Overwhelmingly low-income and Latino, Washington Heights comprises the largest concentration of Dominicans outside the Dominican Republic. It is one of the most crowded urban landscapes in the nation, with 300,000 people living within three square miles, with consistent and rapid growth among the Hispanic population. It is also one of the most underserved communities in New York City. The median household income for Community District 12 (Washington Heights & Inwood) is $28,865, with 20% of households earning less than $10,000. Sixty percent of households are headed by single women.
Since 1997, CWCID's financial education programs have provided our community with the skills to strengthen their financial status. The signature of our program model is our coordination with Neighborhood Trust, a community development credit union (CDCU), and other community organizations so that financial education is delivered in tandem with other support services and offered as a real tool to helping achieve specific goals. Today CWCID's financial education and counseling programs are in over 30 community organizations throughout New York City, reaching 3,000 individuals annually.
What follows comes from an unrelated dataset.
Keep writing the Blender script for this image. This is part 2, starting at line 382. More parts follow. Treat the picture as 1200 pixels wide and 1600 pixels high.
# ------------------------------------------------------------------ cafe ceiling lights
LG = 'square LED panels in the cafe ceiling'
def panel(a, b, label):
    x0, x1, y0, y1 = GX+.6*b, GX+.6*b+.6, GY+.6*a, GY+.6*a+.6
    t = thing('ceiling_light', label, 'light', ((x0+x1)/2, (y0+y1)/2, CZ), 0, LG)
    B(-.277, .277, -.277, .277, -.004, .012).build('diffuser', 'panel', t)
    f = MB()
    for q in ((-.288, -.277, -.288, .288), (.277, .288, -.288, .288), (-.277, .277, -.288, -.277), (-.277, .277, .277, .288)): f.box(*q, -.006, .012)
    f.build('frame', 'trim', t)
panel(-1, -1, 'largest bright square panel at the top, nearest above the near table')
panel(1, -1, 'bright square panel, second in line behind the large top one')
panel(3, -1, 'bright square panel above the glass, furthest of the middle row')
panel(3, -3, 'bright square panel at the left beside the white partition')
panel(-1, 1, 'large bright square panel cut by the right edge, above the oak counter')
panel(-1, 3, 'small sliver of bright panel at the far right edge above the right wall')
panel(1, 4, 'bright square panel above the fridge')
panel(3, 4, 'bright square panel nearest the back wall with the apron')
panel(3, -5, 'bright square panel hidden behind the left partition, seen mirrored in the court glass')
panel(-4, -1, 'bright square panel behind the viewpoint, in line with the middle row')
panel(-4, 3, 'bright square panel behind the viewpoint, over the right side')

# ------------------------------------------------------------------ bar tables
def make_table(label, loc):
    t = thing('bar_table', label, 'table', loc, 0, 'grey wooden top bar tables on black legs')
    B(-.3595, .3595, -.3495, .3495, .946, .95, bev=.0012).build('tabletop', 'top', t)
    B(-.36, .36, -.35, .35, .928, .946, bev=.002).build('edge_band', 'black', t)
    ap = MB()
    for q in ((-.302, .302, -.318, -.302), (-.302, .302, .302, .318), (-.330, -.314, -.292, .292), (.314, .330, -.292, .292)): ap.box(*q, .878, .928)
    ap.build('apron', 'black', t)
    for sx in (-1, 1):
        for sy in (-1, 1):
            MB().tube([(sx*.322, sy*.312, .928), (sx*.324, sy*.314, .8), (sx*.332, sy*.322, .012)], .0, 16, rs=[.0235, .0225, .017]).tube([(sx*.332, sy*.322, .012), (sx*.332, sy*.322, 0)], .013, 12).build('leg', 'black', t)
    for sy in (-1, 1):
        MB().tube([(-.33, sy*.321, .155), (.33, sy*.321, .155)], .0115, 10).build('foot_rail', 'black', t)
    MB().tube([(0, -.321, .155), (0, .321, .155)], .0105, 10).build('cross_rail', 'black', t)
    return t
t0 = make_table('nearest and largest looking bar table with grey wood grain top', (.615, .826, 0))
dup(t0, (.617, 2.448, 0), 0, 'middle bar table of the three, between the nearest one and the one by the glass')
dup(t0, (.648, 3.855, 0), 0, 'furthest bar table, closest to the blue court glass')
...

In 2007, CWCID approved a new strategic plan to transform our organization into a citywide vehicle for wealth creation among low-income New Yorkers. Our goal is to capitalize on the strength of the community development credit union model to extend our reach to some of our city's poorest communities, and create a sustainable model for providing savings, credit and wealth-building opportunities.
We have now launched a major capital campaign to secure a new home for our work which accommodates an ambitious growth plan and enhances the visibility of our programs. In the coming two years we will:
- Implement a truly innovative financial education program model which proactively links participants to asset- and credit-building opportunities, and incorporates a longitudinal evaluation of our individual and community impact.
- Enable Neighborhood Trust to achieve sustainability through scale while offering the most effective financial options to its membership.
- Replicate our Neighborhood Trust partnership with our peer Community Development Credit Unions in communities like East and Central Harlem, the Lower East Side, Bushwick, and Bedford-Stuyvesant; and
- Achieve scale with our unique financial empowerment model, creating a program which is easily replicable throughout New York City.